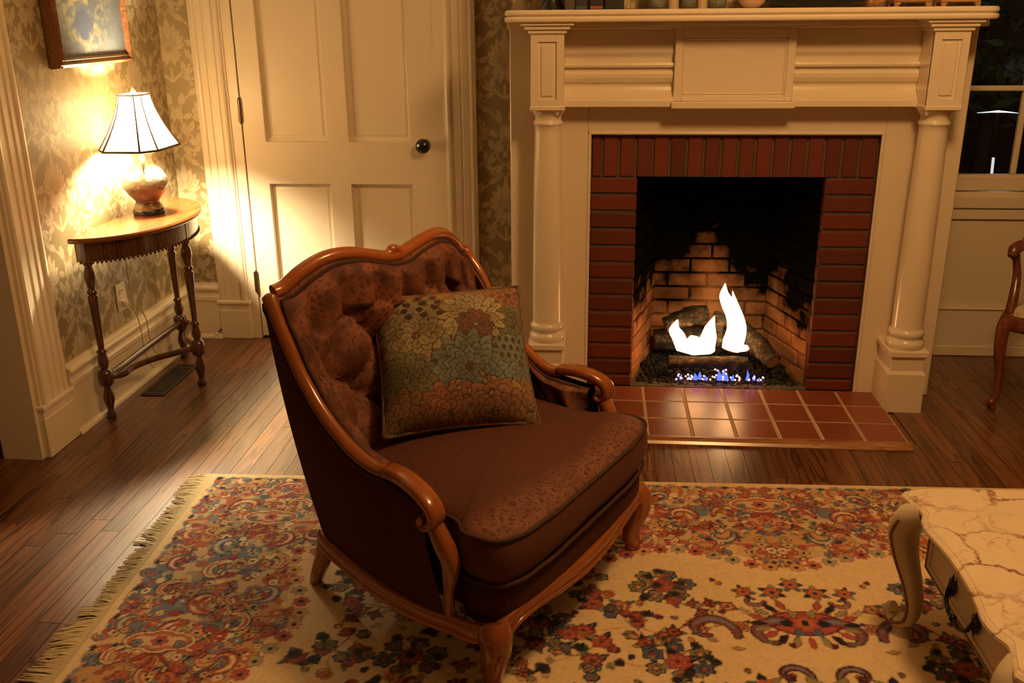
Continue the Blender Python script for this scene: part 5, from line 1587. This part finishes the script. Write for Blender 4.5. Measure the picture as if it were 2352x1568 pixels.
_ _ _ _
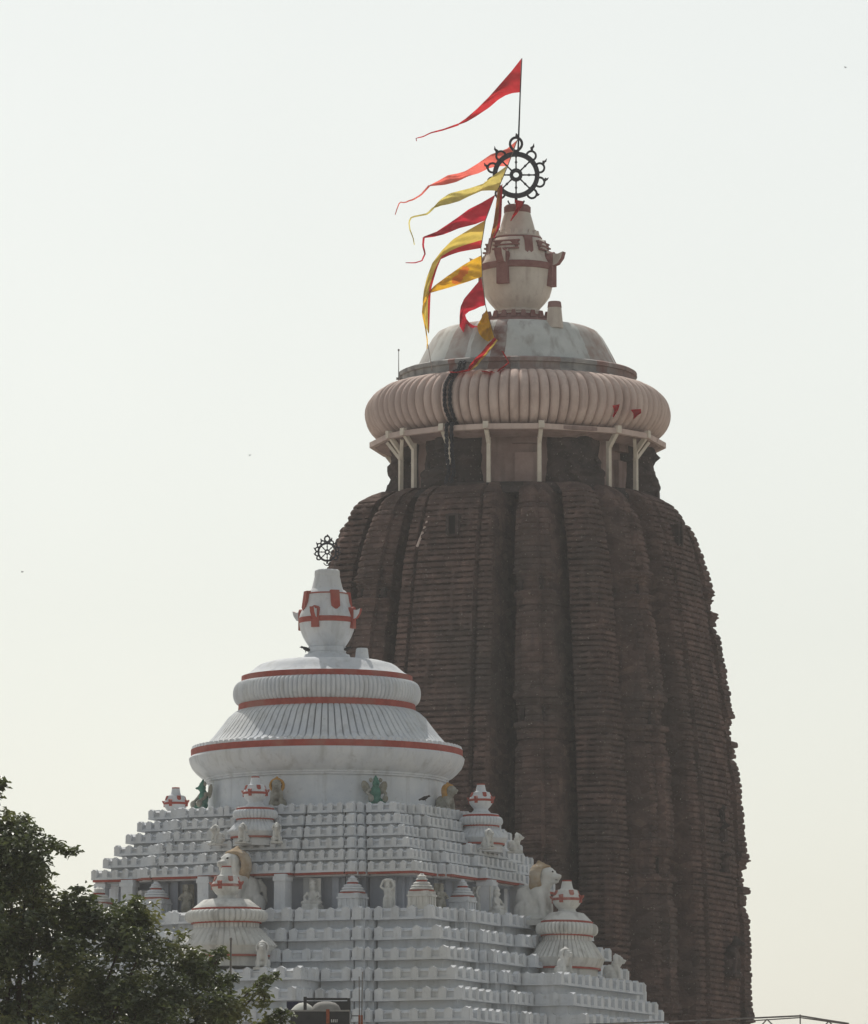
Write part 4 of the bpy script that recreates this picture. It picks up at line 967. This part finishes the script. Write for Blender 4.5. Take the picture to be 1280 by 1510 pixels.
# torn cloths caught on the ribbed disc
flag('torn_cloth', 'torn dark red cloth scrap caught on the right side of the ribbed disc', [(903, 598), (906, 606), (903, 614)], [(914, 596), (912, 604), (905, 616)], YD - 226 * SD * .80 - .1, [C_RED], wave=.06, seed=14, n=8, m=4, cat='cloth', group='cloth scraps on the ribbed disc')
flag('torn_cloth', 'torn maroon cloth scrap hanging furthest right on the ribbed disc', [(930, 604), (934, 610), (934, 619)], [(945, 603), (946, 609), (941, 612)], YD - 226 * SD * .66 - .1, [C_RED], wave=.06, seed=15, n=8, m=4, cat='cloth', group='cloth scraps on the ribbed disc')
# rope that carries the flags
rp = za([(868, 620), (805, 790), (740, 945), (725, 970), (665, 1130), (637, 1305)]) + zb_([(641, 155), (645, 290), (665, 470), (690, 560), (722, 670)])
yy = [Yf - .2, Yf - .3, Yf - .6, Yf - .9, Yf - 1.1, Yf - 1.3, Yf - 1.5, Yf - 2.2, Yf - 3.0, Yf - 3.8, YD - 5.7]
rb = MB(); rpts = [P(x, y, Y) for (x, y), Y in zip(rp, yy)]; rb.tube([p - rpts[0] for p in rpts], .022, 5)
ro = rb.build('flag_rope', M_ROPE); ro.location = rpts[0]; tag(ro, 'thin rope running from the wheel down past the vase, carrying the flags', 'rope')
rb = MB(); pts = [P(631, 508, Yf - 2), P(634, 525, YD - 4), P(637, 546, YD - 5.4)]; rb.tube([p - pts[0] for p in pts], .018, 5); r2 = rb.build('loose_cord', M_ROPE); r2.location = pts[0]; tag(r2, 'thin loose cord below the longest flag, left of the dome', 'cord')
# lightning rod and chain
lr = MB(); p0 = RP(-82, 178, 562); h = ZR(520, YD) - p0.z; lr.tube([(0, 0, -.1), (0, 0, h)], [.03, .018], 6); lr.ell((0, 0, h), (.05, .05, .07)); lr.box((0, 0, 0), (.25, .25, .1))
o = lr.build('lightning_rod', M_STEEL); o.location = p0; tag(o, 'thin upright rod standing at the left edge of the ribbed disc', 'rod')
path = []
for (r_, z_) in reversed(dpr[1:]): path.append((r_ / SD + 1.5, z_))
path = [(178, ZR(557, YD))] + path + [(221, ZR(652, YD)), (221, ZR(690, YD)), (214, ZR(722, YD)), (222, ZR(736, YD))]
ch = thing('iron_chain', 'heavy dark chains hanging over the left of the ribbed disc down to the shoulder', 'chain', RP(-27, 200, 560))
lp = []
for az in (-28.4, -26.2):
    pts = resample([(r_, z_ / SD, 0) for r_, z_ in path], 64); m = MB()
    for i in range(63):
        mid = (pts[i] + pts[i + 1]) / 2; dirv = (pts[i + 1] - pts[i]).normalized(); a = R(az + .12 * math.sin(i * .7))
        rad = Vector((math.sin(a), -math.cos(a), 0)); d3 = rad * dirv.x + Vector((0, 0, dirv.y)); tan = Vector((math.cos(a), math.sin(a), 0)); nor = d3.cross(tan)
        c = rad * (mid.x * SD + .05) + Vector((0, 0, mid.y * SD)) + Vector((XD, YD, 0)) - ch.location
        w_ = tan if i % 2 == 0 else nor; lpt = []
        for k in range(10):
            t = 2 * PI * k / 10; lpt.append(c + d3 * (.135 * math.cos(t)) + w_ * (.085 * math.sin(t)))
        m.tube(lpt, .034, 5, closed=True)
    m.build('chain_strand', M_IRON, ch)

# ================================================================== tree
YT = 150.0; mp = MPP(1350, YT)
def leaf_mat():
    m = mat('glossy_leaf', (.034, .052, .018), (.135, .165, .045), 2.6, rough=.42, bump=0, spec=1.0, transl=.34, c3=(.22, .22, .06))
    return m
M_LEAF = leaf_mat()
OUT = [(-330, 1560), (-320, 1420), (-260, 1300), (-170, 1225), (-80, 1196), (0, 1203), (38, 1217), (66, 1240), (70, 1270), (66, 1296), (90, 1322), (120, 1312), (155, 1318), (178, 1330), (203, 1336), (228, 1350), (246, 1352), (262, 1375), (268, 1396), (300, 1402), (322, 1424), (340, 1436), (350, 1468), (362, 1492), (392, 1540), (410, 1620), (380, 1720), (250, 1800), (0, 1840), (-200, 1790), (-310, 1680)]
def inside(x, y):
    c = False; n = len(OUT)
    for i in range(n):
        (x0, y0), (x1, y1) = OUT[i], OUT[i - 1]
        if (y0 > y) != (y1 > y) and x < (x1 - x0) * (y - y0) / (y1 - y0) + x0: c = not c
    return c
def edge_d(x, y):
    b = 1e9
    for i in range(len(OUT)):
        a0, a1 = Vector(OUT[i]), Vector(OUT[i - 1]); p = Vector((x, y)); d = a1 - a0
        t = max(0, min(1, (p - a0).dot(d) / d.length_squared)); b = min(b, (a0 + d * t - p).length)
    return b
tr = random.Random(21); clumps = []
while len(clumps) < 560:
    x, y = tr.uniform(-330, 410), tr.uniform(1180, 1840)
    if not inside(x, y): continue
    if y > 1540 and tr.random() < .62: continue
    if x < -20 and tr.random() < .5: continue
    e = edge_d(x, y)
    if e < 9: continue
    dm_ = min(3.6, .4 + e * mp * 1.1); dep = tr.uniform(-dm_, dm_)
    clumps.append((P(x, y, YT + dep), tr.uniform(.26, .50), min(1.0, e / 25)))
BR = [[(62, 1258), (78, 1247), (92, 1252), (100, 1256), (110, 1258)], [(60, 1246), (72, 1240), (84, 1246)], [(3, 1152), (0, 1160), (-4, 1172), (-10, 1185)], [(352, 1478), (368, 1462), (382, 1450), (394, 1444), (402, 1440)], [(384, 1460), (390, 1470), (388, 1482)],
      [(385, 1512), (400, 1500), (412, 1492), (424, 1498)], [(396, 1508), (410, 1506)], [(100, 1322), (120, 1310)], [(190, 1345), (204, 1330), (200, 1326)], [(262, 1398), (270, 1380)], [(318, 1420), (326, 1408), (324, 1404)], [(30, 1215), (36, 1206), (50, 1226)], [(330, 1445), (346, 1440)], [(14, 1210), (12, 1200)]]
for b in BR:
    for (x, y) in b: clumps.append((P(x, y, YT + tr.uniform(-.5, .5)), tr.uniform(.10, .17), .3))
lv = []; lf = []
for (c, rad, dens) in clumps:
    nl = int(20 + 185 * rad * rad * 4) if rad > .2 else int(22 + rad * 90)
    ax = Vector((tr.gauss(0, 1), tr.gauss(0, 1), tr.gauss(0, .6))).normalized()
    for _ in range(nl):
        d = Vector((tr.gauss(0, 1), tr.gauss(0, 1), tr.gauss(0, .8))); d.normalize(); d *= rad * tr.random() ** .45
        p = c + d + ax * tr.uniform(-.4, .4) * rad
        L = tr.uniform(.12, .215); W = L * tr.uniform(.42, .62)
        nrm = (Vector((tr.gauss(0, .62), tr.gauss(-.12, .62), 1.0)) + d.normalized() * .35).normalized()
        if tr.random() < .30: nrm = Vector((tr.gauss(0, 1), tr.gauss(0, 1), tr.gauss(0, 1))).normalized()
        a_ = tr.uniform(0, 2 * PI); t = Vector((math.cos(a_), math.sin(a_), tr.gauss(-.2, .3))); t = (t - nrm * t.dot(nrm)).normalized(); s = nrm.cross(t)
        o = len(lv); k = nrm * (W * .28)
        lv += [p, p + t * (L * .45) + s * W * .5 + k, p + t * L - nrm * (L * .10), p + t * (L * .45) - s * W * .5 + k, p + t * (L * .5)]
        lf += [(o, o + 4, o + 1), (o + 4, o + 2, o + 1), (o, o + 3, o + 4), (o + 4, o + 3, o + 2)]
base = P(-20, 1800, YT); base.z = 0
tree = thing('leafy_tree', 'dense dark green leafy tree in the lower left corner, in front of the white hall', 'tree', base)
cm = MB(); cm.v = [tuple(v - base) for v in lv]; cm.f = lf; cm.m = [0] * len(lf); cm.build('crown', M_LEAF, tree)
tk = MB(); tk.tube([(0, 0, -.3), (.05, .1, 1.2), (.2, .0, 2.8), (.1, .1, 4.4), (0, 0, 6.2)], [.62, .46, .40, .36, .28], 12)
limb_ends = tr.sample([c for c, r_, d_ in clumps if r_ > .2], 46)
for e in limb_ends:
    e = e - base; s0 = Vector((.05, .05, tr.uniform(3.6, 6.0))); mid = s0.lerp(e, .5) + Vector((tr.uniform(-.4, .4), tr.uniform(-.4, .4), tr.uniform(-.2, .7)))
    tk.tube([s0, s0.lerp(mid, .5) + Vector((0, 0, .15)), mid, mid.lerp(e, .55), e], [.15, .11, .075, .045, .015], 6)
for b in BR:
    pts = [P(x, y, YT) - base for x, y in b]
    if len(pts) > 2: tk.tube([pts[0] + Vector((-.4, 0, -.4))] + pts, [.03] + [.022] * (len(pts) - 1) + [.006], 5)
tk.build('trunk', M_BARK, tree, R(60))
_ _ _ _
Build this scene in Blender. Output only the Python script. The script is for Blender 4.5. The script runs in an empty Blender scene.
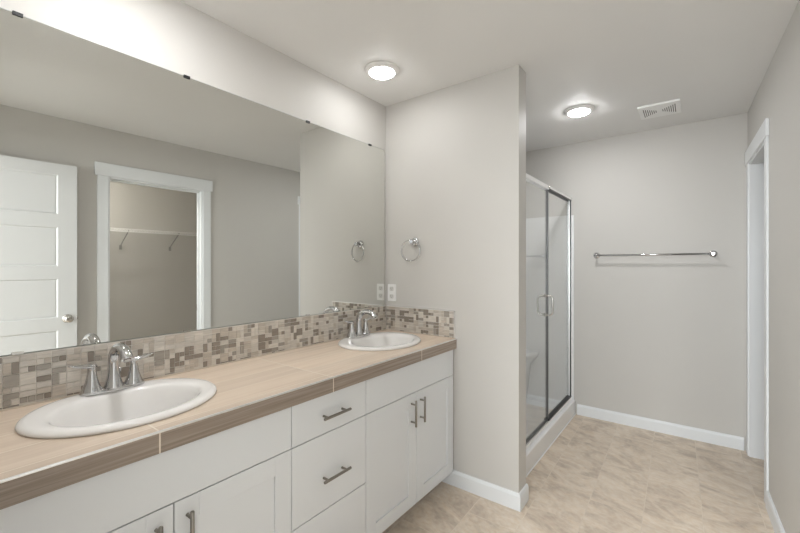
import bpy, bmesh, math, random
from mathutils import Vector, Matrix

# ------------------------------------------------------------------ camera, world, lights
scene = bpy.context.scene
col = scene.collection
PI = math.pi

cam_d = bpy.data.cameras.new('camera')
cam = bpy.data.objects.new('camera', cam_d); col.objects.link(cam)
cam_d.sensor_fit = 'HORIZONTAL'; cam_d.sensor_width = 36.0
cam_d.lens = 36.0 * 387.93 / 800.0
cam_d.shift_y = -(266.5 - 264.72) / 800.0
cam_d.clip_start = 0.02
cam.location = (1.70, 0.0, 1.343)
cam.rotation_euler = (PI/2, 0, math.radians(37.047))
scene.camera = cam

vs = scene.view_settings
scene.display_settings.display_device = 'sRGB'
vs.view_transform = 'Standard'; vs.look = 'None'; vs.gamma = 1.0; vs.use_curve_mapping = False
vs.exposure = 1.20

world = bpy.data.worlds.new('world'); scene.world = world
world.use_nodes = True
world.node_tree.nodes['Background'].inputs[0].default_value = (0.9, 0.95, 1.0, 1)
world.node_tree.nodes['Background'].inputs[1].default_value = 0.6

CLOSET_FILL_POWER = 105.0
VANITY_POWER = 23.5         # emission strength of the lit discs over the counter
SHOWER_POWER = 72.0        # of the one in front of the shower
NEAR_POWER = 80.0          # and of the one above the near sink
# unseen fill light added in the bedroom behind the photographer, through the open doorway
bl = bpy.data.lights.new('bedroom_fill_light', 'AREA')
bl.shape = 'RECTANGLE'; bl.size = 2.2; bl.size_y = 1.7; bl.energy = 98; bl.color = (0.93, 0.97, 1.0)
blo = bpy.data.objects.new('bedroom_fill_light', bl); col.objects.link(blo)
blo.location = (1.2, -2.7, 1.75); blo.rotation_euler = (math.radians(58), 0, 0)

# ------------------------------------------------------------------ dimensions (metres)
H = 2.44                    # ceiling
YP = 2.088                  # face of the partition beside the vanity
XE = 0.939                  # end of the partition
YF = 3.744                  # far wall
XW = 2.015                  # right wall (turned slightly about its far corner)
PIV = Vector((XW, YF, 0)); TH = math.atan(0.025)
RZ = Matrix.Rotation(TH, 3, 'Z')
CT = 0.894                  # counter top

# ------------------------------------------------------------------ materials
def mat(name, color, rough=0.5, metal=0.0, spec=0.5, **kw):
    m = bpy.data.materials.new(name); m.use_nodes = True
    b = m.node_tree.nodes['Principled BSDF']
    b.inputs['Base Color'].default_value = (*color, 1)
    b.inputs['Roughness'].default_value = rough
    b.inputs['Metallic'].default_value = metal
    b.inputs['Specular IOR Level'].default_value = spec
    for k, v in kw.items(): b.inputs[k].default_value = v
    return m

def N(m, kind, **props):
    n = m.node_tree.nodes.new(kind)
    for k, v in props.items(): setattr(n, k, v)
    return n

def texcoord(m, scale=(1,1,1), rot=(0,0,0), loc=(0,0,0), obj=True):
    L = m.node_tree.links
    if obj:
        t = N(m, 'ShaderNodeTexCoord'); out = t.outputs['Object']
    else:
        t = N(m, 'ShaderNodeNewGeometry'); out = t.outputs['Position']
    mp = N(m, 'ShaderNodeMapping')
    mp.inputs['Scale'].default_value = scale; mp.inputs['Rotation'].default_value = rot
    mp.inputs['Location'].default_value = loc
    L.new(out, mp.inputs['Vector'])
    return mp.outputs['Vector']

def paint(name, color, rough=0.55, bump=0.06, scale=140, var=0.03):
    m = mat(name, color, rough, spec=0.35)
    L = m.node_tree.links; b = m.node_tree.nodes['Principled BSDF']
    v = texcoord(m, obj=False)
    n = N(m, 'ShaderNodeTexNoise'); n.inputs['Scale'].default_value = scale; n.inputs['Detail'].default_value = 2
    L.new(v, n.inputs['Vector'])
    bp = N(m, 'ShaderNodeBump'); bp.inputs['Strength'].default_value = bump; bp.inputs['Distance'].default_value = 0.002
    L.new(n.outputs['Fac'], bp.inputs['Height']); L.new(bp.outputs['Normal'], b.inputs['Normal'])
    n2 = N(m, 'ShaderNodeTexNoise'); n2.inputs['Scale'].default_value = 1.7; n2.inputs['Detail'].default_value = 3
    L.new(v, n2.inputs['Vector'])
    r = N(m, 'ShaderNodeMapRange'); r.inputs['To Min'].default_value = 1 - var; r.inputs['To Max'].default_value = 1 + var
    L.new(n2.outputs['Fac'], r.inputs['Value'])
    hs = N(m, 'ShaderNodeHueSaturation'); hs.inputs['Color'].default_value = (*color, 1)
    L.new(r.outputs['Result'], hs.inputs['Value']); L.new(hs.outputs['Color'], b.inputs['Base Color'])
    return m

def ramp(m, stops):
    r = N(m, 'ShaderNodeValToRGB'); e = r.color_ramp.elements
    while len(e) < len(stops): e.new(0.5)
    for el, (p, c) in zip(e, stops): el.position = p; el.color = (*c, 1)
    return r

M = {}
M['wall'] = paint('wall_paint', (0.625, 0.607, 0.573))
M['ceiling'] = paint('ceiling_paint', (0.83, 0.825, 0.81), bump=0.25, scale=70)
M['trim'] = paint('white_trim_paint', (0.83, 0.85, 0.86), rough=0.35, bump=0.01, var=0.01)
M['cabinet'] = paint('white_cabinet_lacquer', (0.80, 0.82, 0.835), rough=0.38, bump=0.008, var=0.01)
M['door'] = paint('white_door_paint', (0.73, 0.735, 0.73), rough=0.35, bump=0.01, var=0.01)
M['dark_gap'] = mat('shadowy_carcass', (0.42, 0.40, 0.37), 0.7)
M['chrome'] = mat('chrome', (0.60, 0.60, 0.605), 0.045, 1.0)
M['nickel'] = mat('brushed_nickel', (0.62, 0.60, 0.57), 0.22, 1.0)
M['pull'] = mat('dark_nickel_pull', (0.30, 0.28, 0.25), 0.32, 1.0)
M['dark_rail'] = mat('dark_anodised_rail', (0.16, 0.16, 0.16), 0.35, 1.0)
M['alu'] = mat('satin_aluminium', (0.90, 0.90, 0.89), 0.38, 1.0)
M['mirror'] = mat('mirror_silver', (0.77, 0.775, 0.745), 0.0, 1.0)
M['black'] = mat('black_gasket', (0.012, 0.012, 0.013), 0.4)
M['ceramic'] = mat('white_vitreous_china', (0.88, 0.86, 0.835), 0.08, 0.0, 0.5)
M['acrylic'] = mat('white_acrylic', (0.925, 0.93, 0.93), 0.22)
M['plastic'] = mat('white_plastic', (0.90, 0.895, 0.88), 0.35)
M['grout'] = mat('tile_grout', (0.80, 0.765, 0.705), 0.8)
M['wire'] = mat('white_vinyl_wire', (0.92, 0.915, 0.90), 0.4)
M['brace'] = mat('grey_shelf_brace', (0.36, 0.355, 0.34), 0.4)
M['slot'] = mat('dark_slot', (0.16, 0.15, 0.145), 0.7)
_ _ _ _
→ **Stated task**
Pictures are not part of the copy. Reproduce the lines from the one containing "Build this scene" through the one containing "scene.camera = cam", exactly and nothing more.

→ **Full output**
Build this scene in Blender. Output only the Python script. The script is for Blender 4.5. The script runs in an empty Blender scene.
import bpy, bmesh, math, random
from mathutils import Vector, Matrix

# ------------------------------------------------------------------ camera, world, lights
scene = bpy.context.scene
col = scene.collection
PI = math.pi

cam_d = bpy.data.cameras.new('camera')
cam = bpy.data.objects.new('camera', cam_d); col.objects.link(cam)
cam_d.sensor_fit = 'HORIZONTAL'; cam_d.sensor_width = 36.0
cam_d.lens = 36.0 * 387.93 / 800.0
cam_d.shift_y = -(266.5 - 264.72) / 800.0
cam_d.clip_start = 0.02
cam.location = (1.70, 0.0, 1.343)
cam.rotation_euler = (PI/2, 0, math.radians(37.047))
scene.camera = cam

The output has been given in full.